Raw records:
● ● ●

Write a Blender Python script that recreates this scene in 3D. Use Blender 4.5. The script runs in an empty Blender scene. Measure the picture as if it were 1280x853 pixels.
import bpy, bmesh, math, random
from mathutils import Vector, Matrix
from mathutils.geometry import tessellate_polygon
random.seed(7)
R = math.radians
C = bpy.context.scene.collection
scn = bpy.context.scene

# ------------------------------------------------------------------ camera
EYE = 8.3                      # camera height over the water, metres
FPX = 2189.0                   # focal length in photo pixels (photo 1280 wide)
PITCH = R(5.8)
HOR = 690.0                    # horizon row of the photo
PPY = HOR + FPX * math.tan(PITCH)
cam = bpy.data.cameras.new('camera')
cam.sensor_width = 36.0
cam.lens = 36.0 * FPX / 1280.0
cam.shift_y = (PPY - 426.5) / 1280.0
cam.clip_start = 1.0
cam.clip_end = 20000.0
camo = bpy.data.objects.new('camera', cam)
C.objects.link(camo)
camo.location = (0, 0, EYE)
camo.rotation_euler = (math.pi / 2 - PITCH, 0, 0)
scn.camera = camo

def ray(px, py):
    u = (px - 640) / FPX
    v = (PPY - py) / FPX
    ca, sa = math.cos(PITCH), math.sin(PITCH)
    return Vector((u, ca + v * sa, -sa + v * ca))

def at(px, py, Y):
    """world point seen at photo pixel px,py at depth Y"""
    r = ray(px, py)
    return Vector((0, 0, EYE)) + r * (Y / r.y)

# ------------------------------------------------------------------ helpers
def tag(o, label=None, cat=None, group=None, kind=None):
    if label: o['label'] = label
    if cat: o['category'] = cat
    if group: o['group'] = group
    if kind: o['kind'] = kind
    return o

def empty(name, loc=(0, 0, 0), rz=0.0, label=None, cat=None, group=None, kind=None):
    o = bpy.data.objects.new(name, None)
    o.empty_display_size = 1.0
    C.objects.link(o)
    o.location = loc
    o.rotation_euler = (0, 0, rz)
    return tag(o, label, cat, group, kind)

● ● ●

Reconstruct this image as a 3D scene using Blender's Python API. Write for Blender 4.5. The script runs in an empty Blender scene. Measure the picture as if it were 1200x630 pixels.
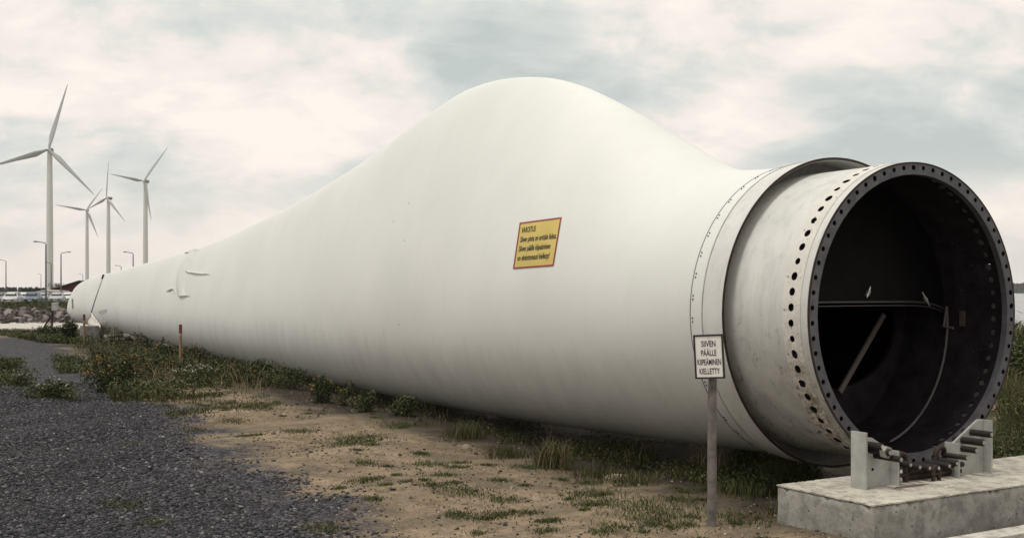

● ● ●

Exercise prompt:
Repeat word for word the stretch of lines from the one with "Write a Blender" down to the one with "return Vector((u, ca", both included.

The result:
Write a Blender Python script that recreates this scene in 3D. Use Blender 4.5. The script runs in an empty Blender scene. Measure the picture as if it were 1280x853 pixels.
import bpy, bmesh, math, random
from mathutils import Vector, Matrix
from mathutils.geometry import tessellate_polygon
random.seed(7)
R = math.radians
C = bpy.context.scene.collection
scn = bpy.context.scene

# ------------------------------------------------------------------ camera
EYE = 8.3                      # camera height over the water, metres
FPX = 2189.0                   # focal length in photo pixels (photo 1280 wide)
PITCH = R(5.8)
HOR = 690.0                    # horizon row of the photo
PPY = HOR + FPX * math.tan(PITCH)
cam = bpy.data.cameras.new('camera')
cam.sensor_width = 36.0
cam.lens = 36.0 * FPX / 1280.0
cam.shift_y = (PPY - 426.5) / 1280.0
cam.clip_start = 1.0
cam.clip_end = 20000.0
camo = bpy.data.objects.new('camera', cam)
C.objects.link(camo)
camo.location = (0, 0, EYE)
camo.rotation_euler = (math.pi / 2 - PITCH, 0, 0)
scn.camera = camo

def ray(px, py):
    u = (px - 640) / FPX
    v = (PPY - py) / FPX
    ca, sa = math.cos(PITCH), math.sin(PITCH)
    return Vector((u, ca + v * sa, -sa + v * ca))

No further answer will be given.